Quand on est artiste, avoir le public, aux répétitions ce n’est pas stressant?
Non, pas nécessairement. Ce doit être clair pour le public qui vient que c’est une répétition, que le maestro et les artistes travaillent, peuvent s’arrêter et répondre. Et sur scène, cela donne une adrénaline qui fait du bien.
Votre première saison a des reflets très personnels. Dans quelques jours, le public pourra venir écouter Andrea Chenier, un opéra dont le rôle-titre a été chanté en son temps par votre père. Cela met la pression à Jonas Kaufmann qui jouera le rôle?
(Elle rit) Mon père le faisait très bien mais Jonas a déjà chanté Andrea Chenier un peu partout dans le monde. Il a la voix idéale pour ce genre de répertoire, celle d’un ténor avec une voix corsée, presque dramatique. Et je suis heureuse car il n’a jamais chanté à Monaco!
"Travailler avec des artistes pop? pourquoi pas..."
Vous avez invité d’ailleurs plusieurs artistes qui ne se sont jamais produits en Principauté cette saison. Envisagez-vous davantage de spectacles dans celles à venir?
Mon envie est que la saison ne soit pas suspendue en décembre. Elle se déroulera en continu de novembre à fin mars. Quand j’ai vu qu’il n’y avait pas de spectacles généralement en décembre, j’étais étonnée car dans tous les théâtres d’Europe, c’est le mois où les gens aiment venir au spectacle. C’était un peu dommage d’interrompre la saison. Et j’ai envie de donner la possibilité aux gens de venir en week-end à Monaco et d’assister à un spectacle. D’autant qu’en décembre, le temps peut être bon. Ce n’est pas la même chose à Zurich ou à Vienne (rires).

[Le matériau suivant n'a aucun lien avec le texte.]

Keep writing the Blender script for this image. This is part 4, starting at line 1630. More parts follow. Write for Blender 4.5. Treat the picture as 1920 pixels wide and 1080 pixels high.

La Salle Garnier est aussi un théâtre pour toutes les musiques. Envisagez-vous des passerelles entre l’opéra et le jazz ou le rock?
J’aimerais bien. Ce qui pourrait me rendre inquiète, c’est la salle. Lors des répétitions d’Alcina, un petit bout de corniche s’est décroché du plafond. La SBM a réparé tout ça. Mais je me pose la question: c’est une vieille salle qu’il faut soigner. Et peut-être faut-il considérer d’aller ailleurs pour préserver ce bijou de la musique amplifiée? Mais sur le principe, cela pourrait être une belle idée de créer une synergie avec des artistes pop, pourquoi pas!
À la manière d’un Pavarotti and friends où le ténor partageait la scène avec des stars de la chanson, pourrait-on imaginer un Bartoli and friends à Monaco?
Je n’irai peut-être pas aussi loin que Luciano qui avait chanté avec les Spice Girls (rires). Mais je suis ouverte à ces projets, pour autant qu’on y trouve un intérêt musical, pas marketing. Avec des artistes, qui sont aussi compositeurs, qui ont une présence sur scène, comme Lady Gaga par exemple. Je suis ouverte à cela.